佐島勤「魔法科高校の劣等生〈4〉九校戦編〈下〉」

やっと一回読み終わった。魔法科の密度高く理屈っぽい文章を487Pは相当読み応えがある。休日半分くらい潰れた。上巻(3巻)も440ページくらいあったので、300ページくらいの上中下三冊に分冊したほうがよかった感じだがそうもいかんのか。

  • 上巻とは異なり、WEB版と比較してシーン単位で追加されたものはないと思う。細かい加筆はあちこちにありそう。深雪さん就寝後に達也さんのモノローグを追加したのは、そのままではこの後あまりにも豹変しすぎとの判断だろうか。華麗に英語でHelloして過激にサツバツする。

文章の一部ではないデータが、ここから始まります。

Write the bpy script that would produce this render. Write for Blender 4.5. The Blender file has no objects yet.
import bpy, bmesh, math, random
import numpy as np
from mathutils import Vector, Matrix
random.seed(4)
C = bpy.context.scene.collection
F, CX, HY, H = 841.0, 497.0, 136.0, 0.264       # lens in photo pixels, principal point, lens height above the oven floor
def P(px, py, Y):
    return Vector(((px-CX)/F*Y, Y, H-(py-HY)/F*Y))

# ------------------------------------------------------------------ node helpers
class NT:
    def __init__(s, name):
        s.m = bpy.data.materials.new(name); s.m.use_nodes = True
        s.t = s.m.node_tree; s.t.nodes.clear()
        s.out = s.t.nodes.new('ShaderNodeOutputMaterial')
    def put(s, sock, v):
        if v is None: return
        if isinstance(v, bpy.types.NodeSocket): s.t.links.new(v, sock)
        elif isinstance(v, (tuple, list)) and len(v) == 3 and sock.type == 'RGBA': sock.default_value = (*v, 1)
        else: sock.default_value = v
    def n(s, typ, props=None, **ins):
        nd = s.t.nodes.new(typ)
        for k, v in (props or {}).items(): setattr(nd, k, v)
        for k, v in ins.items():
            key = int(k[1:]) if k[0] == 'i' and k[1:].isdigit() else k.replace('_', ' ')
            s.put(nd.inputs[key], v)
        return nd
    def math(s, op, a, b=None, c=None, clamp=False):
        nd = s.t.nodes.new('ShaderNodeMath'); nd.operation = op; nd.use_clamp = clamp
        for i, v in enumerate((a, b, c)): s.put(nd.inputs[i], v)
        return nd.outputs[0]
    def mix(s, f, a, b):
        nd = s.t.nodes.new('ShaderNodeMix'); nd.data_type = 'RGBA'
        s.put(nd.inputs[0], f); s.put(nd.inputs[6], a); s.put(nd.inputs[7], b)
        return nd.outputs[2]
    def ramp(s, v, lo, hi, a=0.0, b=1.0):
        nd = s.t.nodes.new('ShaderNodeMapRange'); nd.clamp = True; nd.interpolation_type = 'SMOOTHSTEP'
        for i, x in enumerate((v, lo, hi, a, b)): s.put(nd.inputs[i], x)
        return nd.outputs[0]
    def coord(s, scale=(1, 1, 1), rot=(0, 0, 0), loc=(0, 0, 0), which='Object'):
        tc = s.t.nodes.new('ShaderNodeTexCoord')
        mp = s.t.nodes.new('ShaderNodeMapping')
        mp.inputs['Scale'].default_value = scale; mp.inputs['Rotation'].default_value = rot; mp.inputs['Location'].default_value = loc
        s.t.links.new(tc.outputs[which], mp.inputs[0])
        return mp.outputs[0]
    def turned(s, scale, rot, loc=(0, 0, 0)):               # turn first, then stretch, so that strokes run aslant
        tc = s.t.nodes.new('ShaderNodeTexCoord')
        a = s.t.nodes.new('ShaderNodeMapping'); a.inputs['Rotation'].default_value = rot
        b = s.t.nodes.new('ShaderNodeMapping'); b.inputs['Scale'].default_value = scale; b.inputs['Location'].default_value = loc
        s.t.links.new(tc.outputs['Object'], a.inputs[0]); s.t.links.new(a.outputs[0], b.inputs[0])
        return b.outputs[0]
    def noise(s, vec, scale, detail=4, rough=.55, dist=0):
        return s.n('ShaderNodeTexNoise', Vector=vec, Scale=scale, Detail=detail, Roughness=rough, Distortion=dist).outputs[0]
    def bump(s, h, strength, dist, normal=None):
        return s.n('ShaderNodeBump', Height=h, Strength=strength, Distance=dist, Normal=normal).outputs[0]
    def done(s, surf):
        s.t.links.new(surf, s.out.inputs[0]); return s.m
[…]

  • 表紙と巻頭口絵で気づいたが、幹比古くんは右目に泣きぼくろがある。ランサー=サンとお揃いである。優男めいており確かにモテそうな顔をしている。そして、今回の口絵の美月もやたら美人である(エリカあたりと比較して明確に美人)。美月と幹比古のは眼の色が同じようだ。オリーブ色。
  • 幹比古の土壇場の活躍には涙を禁じ得ない。挫折から再び立ち上がった天才、幾分にオイシイ。ただし文庫版だと、幹比古が一巻から登場していないので若干流れが急に感じるかもしれぬ。幹比古は今後も彼にしかできないオイシイ・ポジションに収まる。
  • あずさのモノローグとか基本的にWEB版そのままだと思うけど、めちゃめちゃ理屈っぽいので笑ってしまった。人の心情とか感情もとにかく理屈で書いている。ここまで理屈書く人はあんまいないような。
  • そのあずさをフォローする会長も若者とは思えぬ達観っぷりである。「高校生にもなったら、納得できないことも受け入れるということも覚えなければならない」とか思考が高校生離れしてる気がする。大人!
  • お兄様に甘えたい深雪さんカワイイ。(しばしば嫉妬の気配を見せるが)普段は奥ゆかしく、こういうささやかな甘え方をするのでベネ。達也さんの方もほんとうの意味で妹第一主義である。
  • 魔法科5巻は短篇集になり最速で4月刊行(公式情報)。目次が巻末の広告に書かれている。WEB版で九校戦の後にあった海に行く話、間章にあたる選挙の話、外伝の方のアメリアの話、外伝の森崎の話、+書きおろし二本とのこと。またかなりのボリュームになりそうだ。
  • 既に出ている二種類のコミカライズのアナウンスもある。魔法科は2011年に出た新作ラノベで単巻、累計両方共一番売れた(オリコンで2011年累計で1巻が約10万、2巻約8.8万)ので、まあこの先もそれなりの展開をするであろう。